Kültürümüz ayakta biz sahip çıkamadık
Kitabevi Yayınevi’nin sahibi Mehmet Varış, Cağaloğlu’nun terk edilmiş görüntüsüne rağmen Türk kültürünün burada hâlâ canlı ve güçlü olduğunu vurguluyor. “Biz kültürde geri kaldık deniyor ama aslında bu doğru değil. Bin yıllık birikimimiz dimdik ayakta, sadece gerekli ilgiyi ve desteği biz gösteremedik” diyen Varış, Babıali’nin boşalmasının esas nedeninin basın-yayın dünyasının dijitalleşmesiyle birlikte mekânsal dönüşüm yaşaması olduğunu belirtiyor. Varış’a göre, Cağaloğlu’nda kültürel canlanma ancak imkân ve destekle mümkün: “Burayı yeniden canlandırmak kolay değil. Biz turizmcilerle rekabet edemeyiz; onlar bir halı satarak giderini çıkarıyor, biz bir kamyonet kitapla bile aynı kazancı elde edemiyoruz. Ama biz yine buradayız — ikinci katta, beşinci katta, onuncu katta- .Nefesimiz yettiği, dizimiz tuttuğu sürece bu sokakta olacağız,” diyerek, Cağaloğlu’na bağlılıklarını bir kültürel direniş biçimi olarak tanımlıyor.

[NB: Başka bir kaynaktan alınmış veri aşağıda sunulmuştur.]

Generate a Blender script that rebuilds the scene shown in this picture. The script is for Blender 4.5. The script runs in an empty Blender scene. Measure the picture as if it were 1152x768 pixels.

Çarşının tek kadın kitapçı esnafı
Cağaloğlu’nun yayıncılık hafızasının yeni adresi Kitapçılar Sokağı’nda tek kadın kitapçı olan Fatma Ömerustaoğlu, yılların birikimiyle bu geleneğin sürdürülmesinden memnun. Uzun yıllardır yayıncılıkla iç içe yaşayan Ömerustaoğlu, “Kadınlar genelde yayıncılığın arka planında kalır, öne çıkan çok azdır. Bu işi yapmak zor, kimse kolay kolay cesaret edemiyor ama ben kendi ayaklarım üzerinde durduğum, düzenli kira ödediğim, küçük de olsa sıcak bir kitapçım olduğu için mutluyum” diyor. Ona göre, 20 metrekarelik bu küçük dükkân, sadece bir satış noktası değil; aynı zamanda gençlerle, özellikle üniversite öğrencileriyle bağ kurulan bir buluşma alanı. Ömerustaoğlu, kitapçılığın yalnızca ticari bir faaliyet değil, bir kültür aktarımı olduğunun da altını çiziyor. “Bizim öğrencilerimiz yıllar sonra hâkim, savcı, doktor oluyor ama yine buraya uğruyor. Kitap sadece rafta duran bir şey değil, düşünmeye ve paylaşmaya vesile” diyen Ömerustaoğlu, Cağaloğlu’ndan bu yeni sokağa taşınmanın ruhu değiştirmediğini söylüyor. Ona göre bu sokak, yayıncıların bir araya gelmesiyle yeniden nefes alacak ve Cağaloğlu’nun kültür hafızası burada yaşamaya devam edecek.